Throughout southern Arizona, neighborhoods are etched into the desert. So when monsoon hits, the heavy rains and fast wind speeds blow through the area, which moves the landscape around. It’s one of the ways that the community sees the impact of erosion.

The Garden District neighborhood staple, Zayna’s Mediterranean Restaurant, 1138 N. Belvedere Ave., sees the impact of erosionespecially during monsoon. Heather Smith is a neighborhood advocate and has worked at Zayna’s for the last few years.

“The water ruins everything,” she said. “There were big pot holes and customers couldn’t get over the water safely.”

The restaurant sits next to a wash that floods with water and debris like trash and even mattresses. She said the owners built a bridge from the parking lot to the restaurant to help customers safely arrive at the restaurant.

“The debris in the wash floods over,” she said. “And it floods over so much that it ruins the cement around the property.”

She said they’ve had to make improvements and rebuild the cement around the bridge because of the flood water’s impact to the concrete. Erosion is the loss of soil from one place to another or when wind or water gradually wear down the land. Craig Rasmussen, an environmental science professor from the University of Arizona, said erosion is caused by a few different factors here in Arizona.

“Soil erosion can take place from water, running across the surface and taking the particles and washing them away,” he said. “But another agent of erosion in the desert is actually the wind.”

He said some of the best way to help slow the impacts of erosion is by creating a water basin in your yard.

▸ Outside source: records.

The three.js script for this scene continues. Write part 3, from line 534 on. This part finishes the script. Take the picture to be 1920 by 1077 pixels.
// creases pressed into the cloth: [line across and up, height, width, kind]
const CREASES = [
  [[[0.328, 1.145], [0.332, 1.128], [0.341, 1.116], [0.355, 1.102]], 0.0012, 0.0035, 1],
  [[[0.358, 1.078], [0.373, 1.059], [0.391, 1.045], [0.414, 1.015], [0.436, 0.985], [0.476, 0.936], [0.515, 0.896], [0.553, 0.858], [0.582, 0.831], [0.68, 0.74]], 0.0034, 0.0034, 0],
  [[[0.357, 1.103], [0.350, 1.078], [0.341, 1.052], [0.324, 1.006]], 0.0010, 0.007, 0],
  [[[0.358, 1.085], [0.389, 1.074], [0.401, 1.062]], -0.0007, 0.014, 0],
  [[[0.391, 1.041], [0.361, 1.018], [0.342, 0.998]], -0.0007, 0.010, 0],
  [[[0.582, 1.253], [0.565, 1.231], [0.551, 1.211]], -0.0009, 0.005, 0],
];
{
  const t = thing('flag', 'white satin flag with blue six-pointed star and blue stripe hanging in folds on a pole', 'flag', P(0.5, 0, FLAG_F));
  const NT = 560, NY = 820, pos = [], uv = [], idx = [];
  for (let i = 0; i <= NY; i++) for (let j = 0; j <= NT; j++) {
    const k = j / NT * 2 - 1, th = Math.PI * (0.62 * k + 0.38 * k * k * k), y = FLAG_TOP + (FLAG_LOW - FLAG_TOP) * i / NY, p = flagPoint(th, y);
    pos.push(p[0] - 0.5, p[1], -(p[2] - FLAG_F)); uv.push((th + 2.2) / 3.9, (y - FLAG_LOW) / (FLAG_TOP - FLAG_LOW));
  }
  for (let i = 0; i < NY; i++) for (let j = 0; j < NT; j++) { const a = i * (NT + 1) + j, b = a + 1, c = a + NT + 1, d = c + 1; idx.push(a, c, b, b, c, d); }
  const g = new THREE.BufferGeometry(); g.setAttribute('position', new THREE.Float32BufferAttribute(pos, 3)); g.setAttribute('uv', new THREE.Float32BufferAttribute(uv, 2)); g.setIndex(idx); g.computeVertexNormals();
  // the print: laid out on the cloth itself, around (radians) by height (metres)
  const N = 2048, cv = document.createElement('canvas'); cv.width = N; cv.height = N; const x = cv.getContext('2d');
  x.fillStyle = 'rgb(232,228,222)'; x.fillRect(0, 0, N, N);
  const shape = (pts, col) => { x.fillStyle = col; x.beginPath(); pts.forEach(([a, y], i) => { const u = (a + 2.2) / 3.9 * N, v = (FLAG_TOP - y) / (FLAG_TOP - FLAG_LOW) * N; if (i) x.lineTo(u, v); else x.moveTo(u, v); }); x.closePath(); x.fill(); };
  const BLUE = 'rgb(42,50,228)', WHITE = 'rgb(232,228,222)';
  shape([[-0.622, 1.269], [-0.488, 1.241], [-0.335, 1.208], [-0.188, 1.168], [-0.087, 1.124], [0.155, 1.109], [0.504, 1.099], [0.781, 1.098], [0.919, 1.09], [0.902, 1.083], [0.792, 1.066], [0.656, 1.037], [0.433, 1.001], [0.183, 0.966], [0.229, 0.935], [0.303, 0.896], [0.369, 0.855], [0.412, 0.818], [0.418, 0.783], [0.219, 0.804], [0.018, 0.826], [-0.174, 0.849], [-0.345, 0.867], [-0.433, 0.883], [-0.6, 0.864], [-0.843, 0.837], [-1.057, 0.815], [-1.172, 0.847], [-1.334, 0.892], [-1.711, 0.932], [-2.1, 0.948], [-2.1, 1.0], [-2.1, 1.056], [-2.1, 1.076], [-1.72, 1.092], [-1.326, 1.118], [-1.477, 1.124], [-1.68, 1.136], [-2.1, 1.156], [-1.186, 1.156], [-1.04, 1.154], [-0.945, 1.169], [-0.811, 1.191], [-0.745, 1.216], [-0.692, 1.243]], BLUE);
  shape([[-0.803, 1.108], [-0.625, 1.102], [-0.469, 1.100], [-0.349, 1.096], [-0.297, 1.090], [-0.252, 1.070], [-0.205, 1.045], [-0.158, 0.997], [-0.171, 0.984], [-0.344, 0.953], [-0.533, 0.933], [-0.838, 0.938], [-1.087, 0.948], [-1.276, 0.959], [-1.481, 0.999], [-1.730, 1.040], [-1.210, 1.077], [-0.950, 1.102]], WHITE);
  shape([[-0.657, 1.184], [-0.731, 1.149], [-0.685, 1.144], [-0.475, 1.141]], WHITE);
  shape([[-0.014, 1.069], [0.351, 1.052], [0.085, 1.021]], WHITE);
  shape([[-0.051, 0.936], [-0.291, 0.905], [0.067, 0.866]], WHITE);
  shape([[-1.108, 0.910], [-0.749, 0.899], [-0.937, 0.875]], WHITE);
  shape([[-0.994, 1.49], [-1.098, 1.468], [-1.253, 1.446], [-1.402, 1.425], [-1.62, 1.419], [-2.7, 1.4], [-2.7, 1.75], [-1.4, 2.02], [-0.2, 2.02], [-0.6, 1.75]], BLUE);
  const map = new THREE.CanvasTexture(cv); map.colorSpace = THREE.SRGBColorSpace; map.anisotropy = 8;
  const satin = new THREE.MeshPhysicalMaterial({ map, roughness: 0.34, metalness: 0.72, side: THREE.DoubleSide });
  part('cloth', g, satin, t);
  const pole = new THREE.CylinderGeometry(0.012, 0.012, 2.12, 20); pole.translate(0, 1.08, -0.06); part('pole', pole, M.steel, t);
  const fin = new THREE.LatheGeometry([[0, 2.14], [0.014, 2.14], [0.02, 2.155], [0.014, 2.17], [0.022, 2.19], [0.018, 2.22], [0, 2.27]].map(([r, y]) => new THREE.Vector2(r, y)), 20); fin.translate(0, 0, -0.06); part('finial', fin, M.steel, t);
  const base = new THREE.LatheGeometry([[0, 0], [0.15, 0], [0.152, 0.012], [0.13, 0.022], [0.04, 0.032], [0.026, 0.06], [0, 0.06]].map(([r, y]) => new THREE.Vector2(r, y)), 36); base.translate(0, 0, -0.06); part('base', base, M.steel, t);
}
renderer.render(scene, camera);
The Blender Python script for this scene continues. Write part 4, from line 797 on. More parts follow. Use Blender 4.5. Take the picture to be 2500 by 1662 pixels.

“Anything that you can do on your landscape to slow water down so it can’t infiltrate on your yard,” he said. “Like a wood chip mulch or something can help offset some of the potential erosion losses.”

At Zayna’s, Smith said they’re working to make sure the wash is clean.

“Flooding is going to happen and water is going to come down,” she said. “But when it’s full of all of this debris it just doesn’t help.”